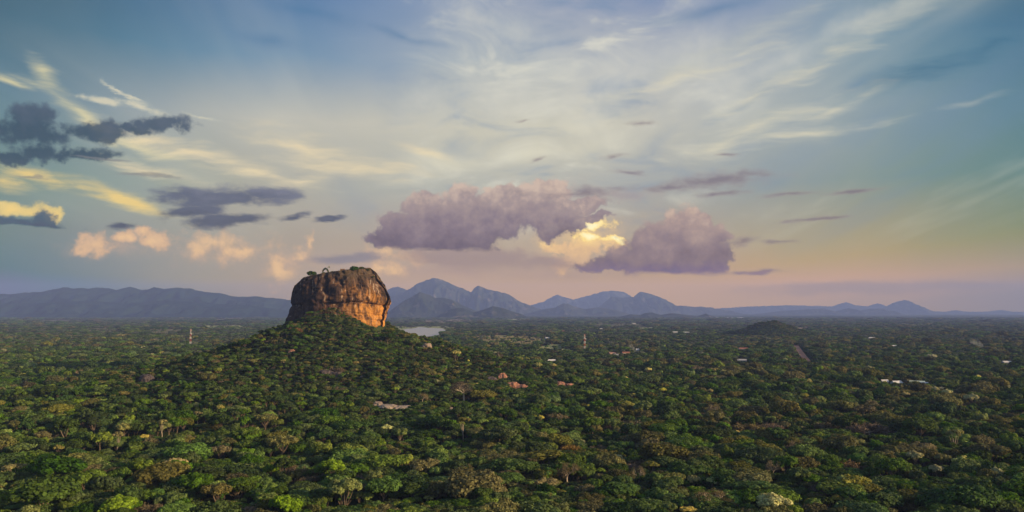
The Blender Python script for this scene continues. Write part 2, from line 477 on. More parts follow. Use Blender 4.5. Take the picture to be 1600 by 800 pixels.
def leaf_mat(name, c, vary=0.35, tr=0.25):
    m, N = material(name)
    oi = N.new('ShaderNodeObjectInfo')
    g = N.new('ShaderNodeNewGeometry')
    co = N.new('ShaderNodeTexCoord').outputs['Object']
    n = N.noise(co, 0.35, 3.0)
    hsv = N.new('ShaderNodeHueSaturation')
    r = oi.outputs['Random']
    N.put(hsv.inputs['Hue'], N.ss(N.math('FRACT', N.math('MULTIPLY', r, 7.31)), 0, 1, 0.478, 0.518, 'LINEAR'))
    N.put(hsv.inputs['Saturation'], N.ss(N.math('FRACT', N.math('MULTIPLY', r, 3.7)), 0, 1, 0.75, 1.1, 'LINEAR'))
    val = N.math('MULTIPLY', N.ss(r, 0, 1, 1 - vary, 1 + vary, 'LINEAR'), N.ss(n, 0.3, 0.7, 0.75, 1.25))
    val = N.math('MULTIPLY', val, N.ss(g.outputs['Random Per Island'], 0, 1, 0.6, 1.45, 'LINEAR'))
    N.put(hsv.inputs['Value'], val)
    hsv.inputs['Color'].default_value = (*c, 1)
    finish(N, hsv.outputs[0], 0.75, spec=0.12, translucent=tr)
    return m

LEAF = {
    'dark': leaf_mat('dark_green_leaves', (0.046, 0.088, 0.013)),
    'mid': leaf_mat('green_leaves', (0.090, 0.155, 0.019)),
    'bright': leaf_mat('bright_green_leaves', (0.150, 0.215, 0.026)),
    'olive': leaf_mat('olive_leaves', (0.140, 0.138, 0.032)),
    'straw': leaf_mat('olive_yellow_leaves', (0.200, 0.185, 0.050)),
    'dry': leaf_mat('dry_brown_twigs', (0.180, 0.140, 0.072)),
    'ash': leaf_mat('grey_brown_twigs', (0.200, 0.160, 0.105)),
    'rust': leaf_mat('orange_brown_leaves', (0.220, 0.135, 0.048)),
    'yellow': leaf_mat('yellow_blossom', (0.60, 0.53, 0.12)),
    'pale': leaf_mat('pale_yellow_green_blossom', (0.46, 0.46, 0.20)),
    'scrub': leaf_mat('haze_grey_leaves', (0.090, 0.112, 0.062)),  # far scrub, its green greyed to paint in distance haze
    'lime': leaf_mat('yellow_green_leaves', (0.31, 0.31, 0.065)),
}
BARK = simple('grey_brown_bark', (0.10, 0.075, 0.05), (0.17, 0.13, 0.09), 1.2)
PALE_BARK = simple('pale_bark', (0.34, 0.27, 0.19), (0.46, 0.38, 0.28), 1.0)
WHITE_BARK = simple('whitish_bark', (0.40, 0.32, 0.23), (0.54, 0.45, 0.34), 1.0)

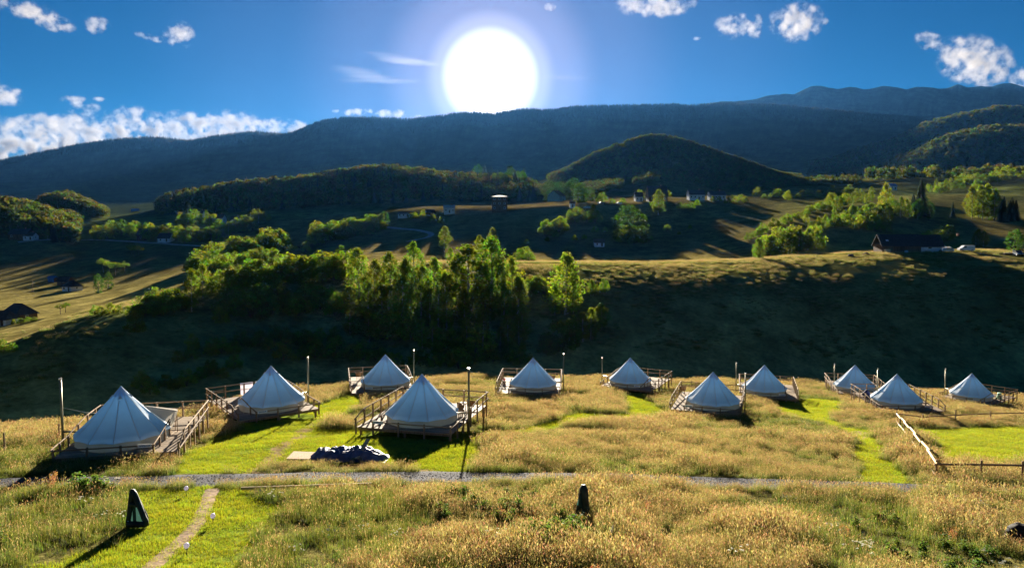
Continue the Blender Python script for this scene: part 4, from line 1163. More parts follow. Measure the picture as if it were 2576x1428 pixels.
tree('round', 1580, 605, 92, 'huge spreading tree on the brown hillside', None, 1.7, 280)
row('bush', [(1560, 610), (1605, 612)], 5, 30, 45, 'dark bush under the huge spreading tree', 'under spreading tree', ymin=280)
row('round', [(1370, 505), (1410, 500), (1450, 505), (1490, 508)], 12, 34, 56, 'dark round tree in the wood behind the big house', 'wood behind house', ymin=480)
row(('spruce', 'round'), [(1180, 470), (1250, 468), (1330, 478)], 20, 32, 55, 'dark # in the wood below the sun', 'wood below sun', ymin=560)
row('bush', [(1700, 522), (1745, 522), (1790, 512), (1840, 505), (1890, 506)], 11, 12, 22, 'bush on the crest by the white houses', 'crest by white houses', ymin=380)
row('bush', [(1500, 512), (1620, 500), (1690, 500)], 7, 14, 26, 'bush by the dark roofed farm on the hill', 'dark farm bushes', ymin=400)
# right hand hill
row('bush', [(1880, 606), (1920, 584), (1980, 560), (2050, 532), (2110, 515)], 24, 14, 26, 'small sunlit bush along the right ridge', 'right ridge bushes', ymin=270, jit=4)
row(('bush', 'birch'), [(2030, 570), (2100, 555), (2180, 560), (2240, 580)], 30, 20, 38, '# scattered on the right hillside', 'right hillside', ymin=270, jit=22)
row(('birch', 'bush'), [(1900, 655), (1950, 645), (2000, 630), (2060, 628)], 13, 44, 76, '# in the clump left of the long farmhouse', 'clump left of farmhouse', ymin=240)
row('spruce', [(1985, 625), (2010, 618)], 3, 40, 56, 'young spruce in the clump left of the farmhouse', 'young spruces', ymin=250)
row(('bush', 'birch'), [(2090, 520), (2160, 510), (2200, 505)], 12, 20, 34, '# on top of the right hill', 'right hill top', ymin=330)
tree('spruce', 2314, 545, 96, 'tall dark spruce on the right hill', None, 1.2, 330); tree('spruce', 2296, 545, 60, 'shorter spruce left of the tall one', None, 1.2, 330)
row(('birch', 'round'), [(2210, 548), (2260, 545), (2290, 548), (2340, 545)], 11, 30, 56, '# round the tall spruce', 'round tall spruce', ymin=330)
tree('spruce', 2396, 548, 42, 'lone narrow spruce right of the tall one', None, 0.9, 330)
row('birch', [(2440, 545), (2470, 548), (2510, 550)], 8, 58, 84, 'pale birch in the far right clump', 'far right clump', ymin=330)
row('spruce', [(2505, 552), (2560, 556)], 7, 44, 66, 'dark spruce in the far right clump', 'far right spruces', ymin=330)
row('bush', [(1900, 500), (1990, 498), (2080, 494), (2180, 490)], 20, 12, 24, 'bush on the line behind the right ridge', 'behind right ridge', ymin=440)
row(('bush', 'birch'), [(2330, 485), (2400, 470), (2480, 455), (2576, 440)], 28, 16, 30, 'sunlit # on the upper right meadow', 'upper right meadow', ymin=480, jit=10)
row('bush', [(2335, 612), (2366, 607), (2390, 610)], 5, 30, 44, 'bush right behind the long farmhouse', 'behind farmhouse', ymin=250)
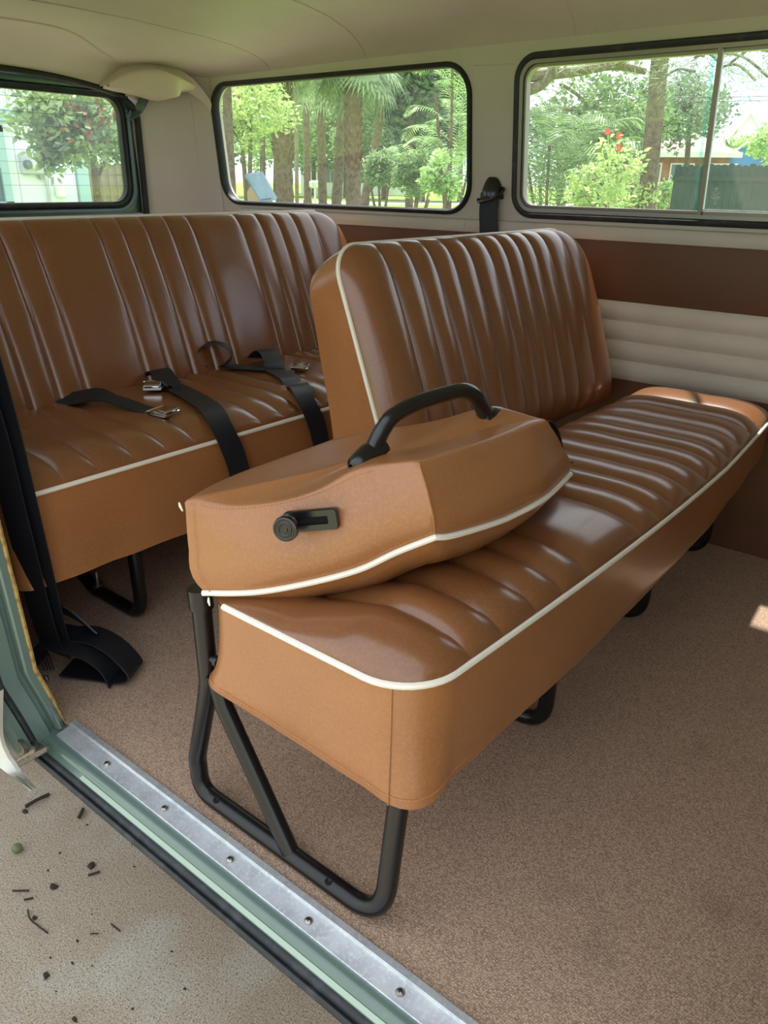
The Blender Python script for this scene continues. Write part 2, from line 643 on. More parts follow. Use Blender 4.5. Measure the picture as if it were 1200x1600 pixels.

• Written exercise: Leave the pictures out, and print every line of the listing exactly as written.

• Solution to this exercise:
The Blender Python script for this scene continues. Write part 2, from line 477 on. More parts follow. Use Blender 4.5. Take the picture to be 1600 by 800 pixels.
def leaf_mat(name, c, vary=0.35, tr=0.25):
    m, N = material(name)
    oi = N.new('ShaderNodeObjectInfo')
    g = N.new('ShaderNodeNewGeometry')
    co = N.new('ShaderNodeTexCoord').outputs['Object']
    n = N.noise(co, 0.35, 3.0)
    hsv = N.new('ShaderNodeHueSaturation')
    r = oi.outputs['Random']
    N.put(hsv.inputs['Hue'], N.ss(N.math('FRACT', N.math('MULTIPLY', r, 7.31)), 0, 1, 0.478, 0.518, 'LINEAR'))
    N.put(hsv.inputs['Saturation'], N.ss(N.math('FRACT', N.math('MULTIPLY', r, 3.7)), 0, 1, 0.75, 1.1, 'LINEAR'))
    val = N.math('MULTIPLY', N.ss(r, 0, 1, 1 - vary, 1 + vary, 'LINEAR'), N.ss(n, 0.3, 0.7, 0.75, 1.25))
    val = N.math('MULTIPLY', val, N.ss(g.outputs['Random Per Island'], 0, 1, 0.6, 1.45, 'LINEAR'))
    N.put(hsv.inputs['Value'], val)
    hsv.inputs['Color'].default_value = (*c, 1)
    finish(N, hsv.outputs[0], 0.75, spec=0.12, translucent=tr)
    return m

LEAF = {
    'dark': leaf_mat('dark_green_leaves', (0.046, 0.088, 0.013)),
    'mid': leaf_mat('green_leaves', (0.090, 0.155, 0.019)),
    'bright': leaf_mat('bright_green_leaves', (0.150, 0.215, 0.026)),
    'olive': leaf_mat('olive_leaves', (0.140, 0.138, 0.032)),
    'straw': leaf_mat('olive_yellow_leaves', (0.200, 0.185, 0.050)),
    'dry': leaf_mat('dry_brown_twigs', (0.180, 0.140, 0.072)),
    'ash': leaf_mat('grey_brown_twigs', (0.200, 0.160, 0.105)),
    'rust': leaf_mat('orange_brown_leaves', (0.220, 0.135, 0.048)),
    'yellow': leaf_mat('yellow_blossom', (0.60, 0.53, 0.12)),
    'pale': leaf_mat('pale_yellow_green_blossom', (0.46, 0.46, 0.20)),
    'scrub': leaf_mat('haze_grey_leaves', (0.090, 0.112, 0.062)),  # far scrub, its green greyed to paint in distance haze
    'lime': leaf_mat('yellow_green_leaves', (0.31, 0.31, 0.065)),
}
BARK = simple('grey_brown_bark', (0.10, 0.075, 0.05), (0.17, 0.13, 0.09), 1.2)
PALE_BARK = simple('pale_bark', (0.34, 0.27, 0.19), (0.46, 0.38, 0.28), 1.0)
WHITE_BARK = simple('whitish_bark', (0.40, 0.32, 0.23), (0.54, 0.45, 0.34), 1.0)

Continue the Blender Python script for this scene: part 4, from line 1163. More parts follow. Measure the picture as if it were 2576x1428 pixels.
tree('round', 1580, 605, 92, 'huge spreading tree on the brown hillside', None, 1.7, 280)
row('bush', [(1560, 610), (1605, 612)], 5, 30, 45, 'dark bush under the huge spreading tree', 'under spreading tree', ymin=280)
row('round', [(1370, 505), (1410, 500), (1450, 505), (1490, 508)], 12, 34, 56, 'dark round tree in the wood behind the big house', 'wood behind house', ymin=480)
row(('spruce', 'round'), [(1180, 470), (1250, 468), (1330, 478)], 20, 32, 55, 'dark # in the wood below the sun', 'wood below sun', ymin=560)
row('bush', [(1700, 522), (1745, 522), (1790, 512), (1840, 505), (1890, 506)], 11, 12, 22, 'bush on the crest by the white houses', 'crest by white houses', ymin=380)
row('bush', [(1500, 512), (1620, 500), (1690, 500)], 7, 14, 26, 'bush by the dark roofed farm on the hill', 'dark farm bushes', ymin=400)
# right hand hill
row('bush', [(1880, 606), (1920, 584), (1980, 560), (2050, 532), (2110, 515)], 24, 14, 26, 'small sunlit bush along the right ridge', 'right ridge bushes', ymin=270, jit=4)
row(('bush', 'birch'), [(2030, 570), (2100, 555), (2180, 560), (2240, 580)], 30, 20, 38, '# scattered on the right hillside', 'right hillside', ymin=270, jit=22)
row(('birch', 'bush'), [(1900, 655), (1950, 645), (2000, 630), (2060, 628)], 13, 44, 76, '# in the clump left of the long farmhouse', 'clump left of farmhouse', ymin=240)
row('spruce', [(1985, 625), (2010, 618)], 3, 40, 56, 'young spruce in the clump left of the farmhouse', 'young spruces', ymin=250)
row(('bush', 'birch'), [(2090, 520), (2160, 510), (2200, 505)], 12, 20, 34, '# on top of the right hill', 'right hill top', ymin=330)
tree('spruce', 2314, 545, 96, 'tall dark spruce on the right hill', None, 1.2, 330); tree('spruce', 2296, 545, 60, 'shorter spruce left of the tall one', None, 1.2, 330)
row(('birch', 'round'), [(2210, 548), (2260, 545), (2290, 548), (2340, 545)], 11, 30, 56, '# round the tall spruce', 'round tall spruce', ymin=330)
tree('spruce', 2396, 548, 42, 'lone narrow spruce right of the tall one', None, 0.9, 330)
row('birch', [(2440, 545), (2470, 548), (2510, 550)], 8, 58, 84, 'pale birch in the far right clump', 'far right clump', ymin=330)
row('spruce', [(2505, 552), (2560, 556)], 7, 44, 66, 'dark spruce in the far right clump', 'far right spruces', ymin=330)
row('bush', [(1900, 500), (1990, 498), (2080, 494), (2180, 490)], 20, 12, 24, 'bush on the line behind the right ridge', 'behind right ridge', ymin=440)
row(('bush', 'birch'), [(2330, 485), (2400, 470), (2480, 455), (2576, 440)], 28, 16, 30, 'sunlit # on the upper right meadow', 'upper right meadow', ymin=480, jit=10)
row('bush', [(2335, 612), (2366, 607), (2390, 610)], 5, 30, 44, 'bush right behind the long farmhouse', 'behind farmhouse', ymin=250)
The Blender Python script for this scene continues. Write part 2, from line 643 on. More parts follow. Use Blender 4.5. Measure the picture as if it were 1200x1600 pixels.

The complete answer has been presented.